During a recent visit to Frogtown Cellars, my bride and I were greeted by Cydney - who does not miss Miami one little bit. She showed us through the winery building with stone-decorated walls, an eye-catching old bar used for tastings and a vaulted ceiling.

"Craig designed this building," she said, "and the vineyards, too." Frogtown's 42 acres of plantings sprawl away from the winery and behind a sheltering grove of trees. Although his education and background are in the law, Craig immersed himself in architecture, viticulture (the growing of grapevines) and viniculture (the making of wine). He planted 20 varieties of grapes - most vinifera, or classic European wine grapes - in places where they would grow best, according to sun exposure and soil.

Renaissance man, indeed.

Frogtown Cellars shatters the image of Georgia wineries of "the old days;" places that churned out muscadine wines for folks who liked their wine sweet and redolent of pungent fruit.
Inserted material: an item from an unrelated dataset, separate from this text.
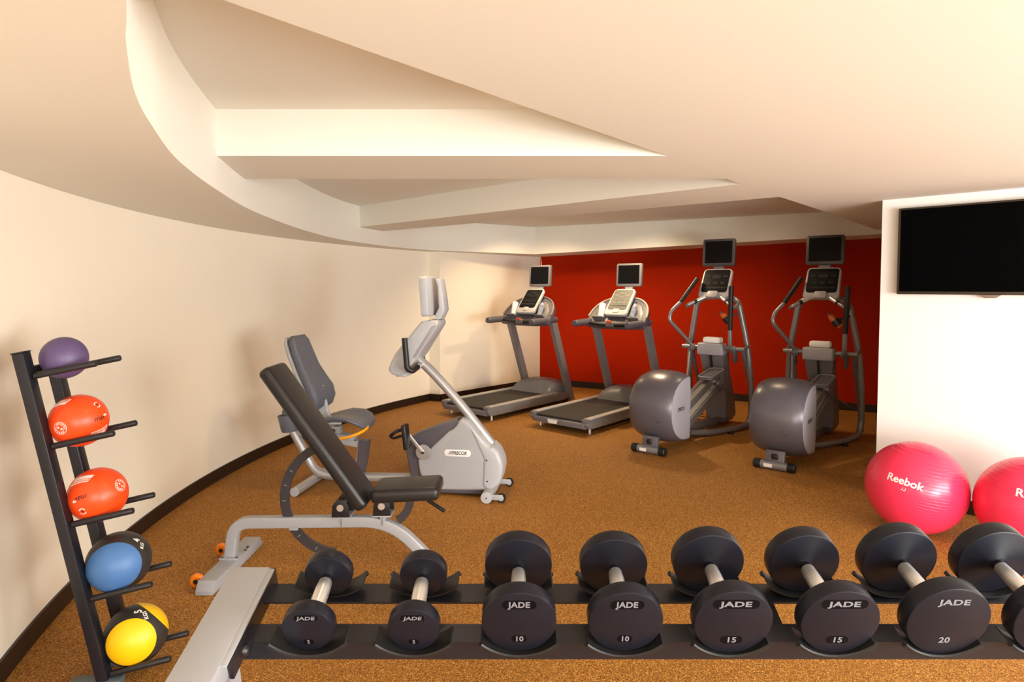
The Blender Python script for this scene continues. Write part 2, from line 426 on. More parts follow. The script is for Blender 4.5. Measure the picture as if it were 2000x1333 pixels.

Today, wineries in Northeast Georgia - among them Frogtown Cellars - are cranking out top-shelf juice, primarily from vinifera grapes. What types? How about cabernet sauvignon, tannat, viognier, sangiovese and chardonnay. Craig and Cydney even grow a grape they were told would not grow here - sauvignon blanc.

Sauvignon blanc, Frogtown style, resembles the famed Loire Valley white, Sancerre. It is somewhere between the crisp, citrussy New Zealand style and the lush fruity California wines. It's exposed to neutral oak, to preserve the nature of the grape.

I rated that wine among my favorite whites, along with the 100 percent viognier, with light, peachy aromatics. Another fave is the winery's Inclination, a proprietary blend of chardonnay and viognier, along with a French-American hybrid grape, vidal, fermented in French oak. It is unique, with distinctive flavors; a nice, dry food wine, and one that wins many awards for the Kritzers.

Among the reds, I really enjoyed Frogtown's sangiovese, made from the primary red-wine grape of Tuscany. It does well here, and this edition boasts rich berry fruitiness with just the right amount of tannins to give the wine body to stand up to hearty dishes.

High marks go to another proprietary label, Frogtown's Convergence. It represents Craig's battle to persuade other Georgia winemakers to tell consumers the whole story of what's in the bottle - 100 percent identification. Some area wineries blend West Coast (mostly California) fruit or juice with their local grapes; state law does not require them to say that on their labels.

But Convergence's label tells you this is an East Coast-West Coast blend; 66 percent California cabernet sauvignon, malbec and merlot; and 34 percent Frogtown cabernet franc. It is a lively red with a lot of flavors. I see this one with steaks sizzling right off the grill.

Another "big" red is Frogtown's Shotgun, a blend of tannat, cabernet franc and touriga nacional, the primary grape used in Portugal to make Oporto (Port).

The Kritzers are big boosters of this winemaking area. The prestigious Wine Report, Craig says, rated Northeast Georgia as one of the most up-and-coming wine regions in the country.

"Northeast Georgia has it all over any other area on the East Coast," he says. "We have a longer growing season than, say, Virginia. We're making great wine here."